Why not open-source it? I'm sure your company has benefitted from OSS, it'd be nice to give a little back. Not to mention the positive PR buzz you could generate.
The challenge with selling such a product when free (especially open source, not just free-of-charge) alternatives exists is convincing potential users that the performance/productivity advantages it has over the alternatives now and the support commitment you are making for it outweigh the freedom that comes with freely-licensed software and the risk that comes with reliance on proprietary technology that may be abandoned by the vendor (in which case it is not only unsupported, but potentially unsupportable) compared to open-source alternatives.

Its certainly possible to make that case, but it can be challenging.

As soon as you start charging for it you will need to offer top notch support. Supporting it might cost more than you make from selling it.
How to sell it? The same way you sell anything. Understand your market: not everyone wants free and sometimes "free" is an impediment.

Many businesses do not allow the use of OSS in their product for any number of reasons. They are your potential customers.
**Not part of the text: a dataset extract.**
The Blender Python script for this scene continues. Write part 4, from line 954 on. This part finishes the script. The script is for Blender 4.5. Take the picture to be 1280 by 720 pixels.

You could make the download and docs public, but require licensing for commercial projects, ala HighCharts (your pricing model may differ).
I think your audience will likely be thinking: I believe you that your framework is better than Hibernate, but is it so much better that it will be worth my time to download it? to set it up? to learn how to use it? to train the entire team to use it? to get their questions answered when they have a problem?

The above is a high bar to hit - even if it is free. And if you charge, you have a bigger challenge.

If you are building a framework for the Java community, I think that your answer is to make a large part (that is significantly better than Hibernate) open source. Once you do that, and see the community forming around it, then you should think about monetizing it. Likely by selling support, services, premium connectors, monitoring tools.

While I would be willing to believe that you guys have an amazing product, I am still extremely skeptical in believing that you will be able to build a business around it. So think MVP without investing too much into it. And right now, MVP sounds like: make it open source.

You might want to see how the Vaadin guys make money.